The Electrospray Ionization (ESI) technique allows to bring molecules and compounds like biomolecules, nanoparticles and complexes as intact and isolated charged units in the gas phase.
Mass spectrometry, is a powerful tool for a variety of analytical applications and is ideally suited for the preparation of charged molecules with well-defined compositions and charge state. The combination of an ESI-source and a set-up for mass spectrometry in the custom-made instrument under construction at ISM will allow to select and deposit mass- and charge-selected ions of several different materials on surfaces.
The ESI source operates at ambient pressure and the produced molecular ions are transported in vacuum via a differential pumping section. A system of electrostatic lenses and an octupole remove most of the contaminations from neutral species and solvent molecules, transporting the ion beam into a quadrupole mass filter (QMS), operated in high vacuum, which performs the mass/charge selection.

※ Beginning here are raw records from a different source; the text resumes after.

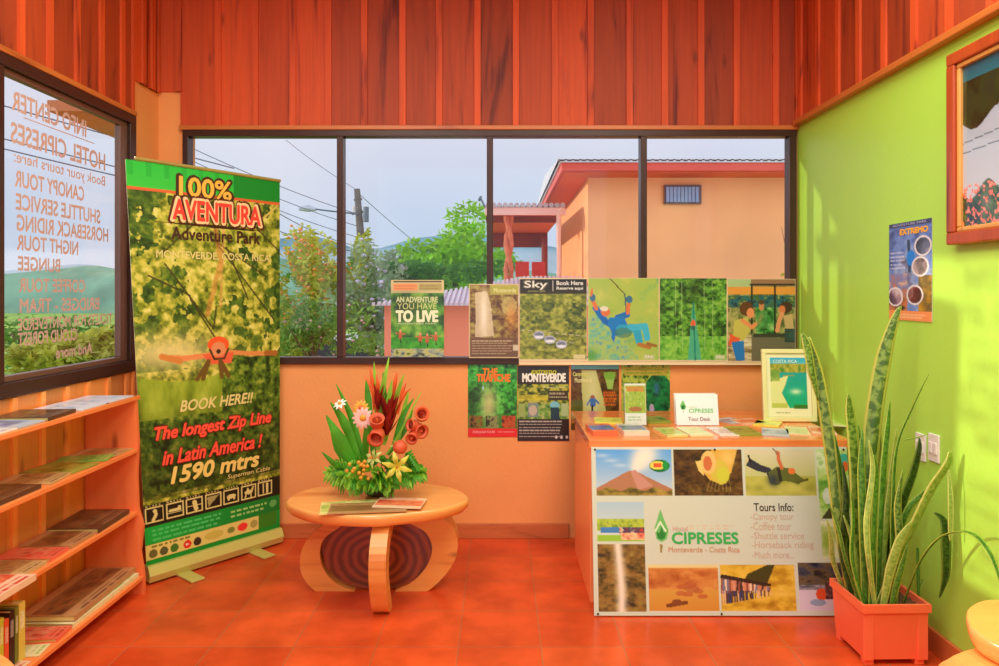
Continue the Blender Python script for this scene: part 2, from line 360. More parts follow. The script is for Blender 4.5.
# floor tile
mf = bpy.data.materials.new('terracotta_tile'); mf.use_nodes = True; t = mf.node_tree; L = t.links; b = t.nodes['Principled BSDF']
co = t.nodes.new('ShaderNodeTexCoord'); mp = t.nodes.new('ShaderNodeMapping'); mp.inputs['Location'].default_value = (.164+3.3, -3.21+6.6, 0); L.new(co.outputs['Object'], mp.inputs[0])
br = t.nodes.new('ShaderNodeTexBrick'); br.offset = 0; br.squash = 1; br.inputs['Scale'].default_value = 1; br.inputs['Mortar Size'].default_value = .0035
br.inputs['Mortar Smooth'].default_value = .4; br.inputs['Brick Width'].default_value = .33; br.inputs['Row Height'].default_value = .33; br.inputs['Bias'].default_value = 0
br.inputs['Color1'].default_value = (*rgb(232, 92, 40), 1); br.inputs['Color2'].default_value = (*rgb(216, 74, 30), 1); br.inputs['Mortar'].default_value = (*rgb(196, 104, 60), 1)
L.new(mp.outputs[0], br.inputs['Vector'])
n = t.nodes.new('ShaderNodeTexNoise'); n.inputs['Scale'].default_value = 5; n.inputs['Detail'].default_value = 5; L.new(co.outputs['Object'], n.inputs['Vector'])
r = t.nodes.new('ShaderNodeValToRGB'); L.new(n.outputs[0], r.inputs[0]); r.color_ramp.elements[0].position = .35; r.color_ramp.elements[0].color = (.62, .55, .5, 1); r.color_ramp.elements[1].position = .65; r.color_ramp.elements[1].color = (1.0, 1.0, 1.0, 1)
mm = t.nodes.new('ShaderNodeMixRGB'); mm.blend_type = 'MULTIPLY'; mm.inputs[0].default_value = .75; L.new(br.outputs[0], mm.inputs[1]); L.new(r.outputs[0], mm.inputs[2]); L.new(mm.outputs[0], b.inputs['Base Color'])
b.inputs['Roughness'].default_value = .27; b.inputs['Specular IOR Level'].default_value = .45
bp = t.nodes.new('ShaderNodeBump'); bp.inputs['Strength'].default_value = .4; bp.inputs['Distance'].default_value = .003; bp.invert = True; L.new(br.outputs['Fac'], bp.inputs['Height']); L.new(bp.outputs[0], b.inputs['Normal'])

# ================================================================== room shell
XL, XR, YB, YF, ZC = -1.97, 1.72, 4.16, -3.2, 3.4
struct(MB().box(XL-.15, XR+.15, YF, YB+.15, -.12, 0).build('floor', mf))
struct(MB().box(XL-.15, XR+.15, YF, YB+.15, ZC, ZC+.1).build('ceiling', M_ceil))
rnd = random.Random(4)
def planks(a0, a1, z0, z1, place, pitch=.178, bat=.036, seed=1, extra=None):
    """board-and-batten cladding; place(mb, a, b, depth_out, z0, z1, tone) puts one board"""
    r = random.Random(seed); mb = MB(); a = a0
    while a < a1-.01:
        p = pitch*r.uniform(.93, 1.07); b_ = min(a+p, a1)
        lo = z0 if extra is None else extra((a+b_)/2, z0)
        place(mb, a, b_-.001, .012, lo, z1, (r.random(), r.random(), r.random()))
        place(mb, b_-bat*.5, b_+bat*.5 if b_ < a1 else b_, .024, lo, z1, (.8+.4*r.random(), r.random(), r.random()))
        a = b_
    return mb
# back wall
wb = struct(MB().box(XL-.055, XR+.15, YB, YB+.15, 0, 1.004)
            .box(XL-.055, -1.822, YB, YB+.15, 1.004, ZC).box(-1.822, XR+.15, YB, YB+.15, 2.352, ZC)
            .box(1.706, XR+.15, YB, YB+.15, 1.004, 2.352).build('wall_back', M_or))
pl = lambda mb, a, b_, d, z0, z1, tn: mb.box(a, b_, YB-d, YB+.001, z0, z1, tone=tn)
planks(-1.838, XR, 2.375, ZC, pl, .215, seed=5).build('wood_cladding', M_clad, wb)
planks(XL, -1.838, 2.575, ZC, pl, .12, seed=6).build('wood_cladding', M_clad, wb)
MB().box(-1.84, XR, YB-.03, YB+.001, 2.352, 2.378, .004).build('trim_strip', M_trimw, wb)
# left wall
wl = struct(MB().box(XL-.055, XL, YF, YB, 0, 1.015).box(XL-.055, XL, 3.845, YB, 1.015, ZC).box(XL-.055, XL, YF, 3.845, 2.358, ZC)
            .box(XL-.055, XL, YF, -.4, 1.015, 2.358).build('wall_left', M_or))
pll = lambda mb, a, b_, d, z0, z1, tn: mb.box(XL-.001, XL+d, a, b_, z0, z1, tone=tn)
planks(-1.2, 3.845, 2.385, ZC, pll, .20, seed=7).build('wood_cladding', M_clad, wl)
planks(3.846, YB-.024, 2.562, ZC, pll, .11, seed=8).build('wood_cladding', M_clad, wl)
MB().box(XL-.001, XL+.035, -1.2, 3.85, 2.358, 2.384, .004).build('trim_strip', M_trimy, wl)
planks(-1.2, 3.84, .02, .995, pll, .17, .028, seed=9).build('pine_boarding', M_pine, wl)
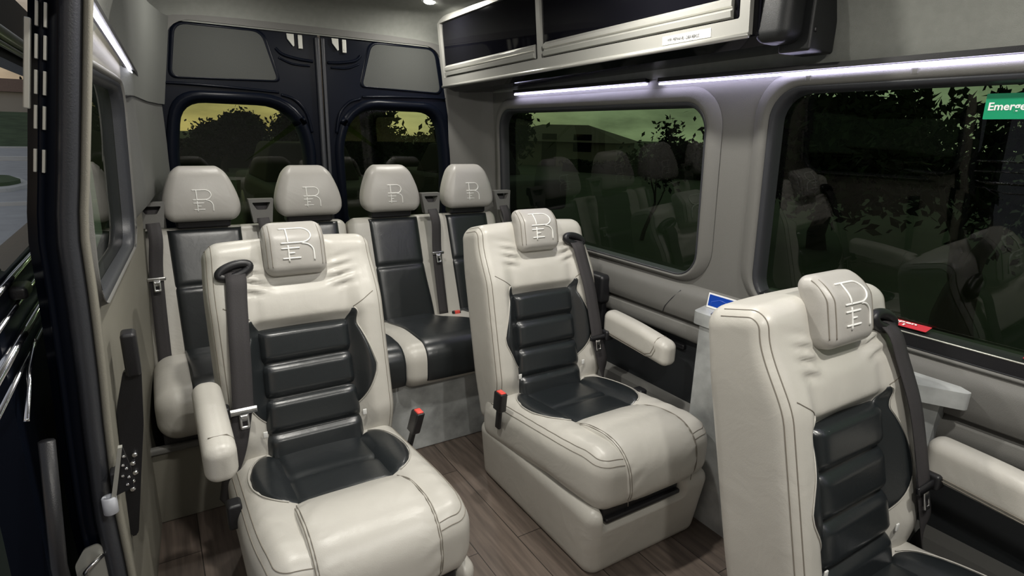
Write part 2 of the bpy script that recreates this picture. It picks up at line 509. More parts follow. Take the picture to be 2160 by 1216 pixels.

An electrostatic deflector then directs the beam either to a characterization section or to a “soft-landing” deposition chamber. A third line for gas phase spectroscopy will be implemented in the near future. 

ESI

Electrochemical analysis uses electrically conductive probes or electrodes which are usually linked to electronic devices that measure the electrical parameters generated by the redox reaction of the species in solution. The electroanalytical techniques usually use three electrodes, known as the working electrode, the reference electrode and the counter (auxiliary) electrode. These electrodes are connected to a potentiostat that controls the working electrode potential and determines the resulting current providing information about the electrical parameters of the reactants in solution.
Cyclovoltammetry
The Cyclovoltammetry (CV) is an electrochemical technique based on the application of a potential to a stationary electrode immersed in an unstirred solution. In a common experiment, a variation of potential is imposed on a working electrode and the contextual variation of current is recorded. The potential varies linearly with a speed called" scan speed", generally measured in volts per second (V / s). The measuring cell typically has 3 electrodes immersed in the solution of the electroactive compound and a supporting electrolyte. The potential is measured between the reference electrode, with constant potential, and the working electrode, while the current is measured between the working electrode and the counter electrode; the current (i) is reported against the applied potential (E) to give the so-called cyclevoltammogram. As the potential changes for each compound that can be reduced (or oxidized) there will be an exchange of electrons with the working electrode, so as to give a variation of the measured current which produces a peak in the voltammogram. If the process is reversible, by inversion of the applied potential, the product formed in the first part of the scan will be re-oxidized (or reduced) producing a current of opposite polarity. The new peak of the voltammogram will have a shape similar to the previous one but with reverse polarity. From this it is possible to derive the redox potential and the speed of the electrochemical reaction that took place. 
PalmSens4 Autolab PGStat 204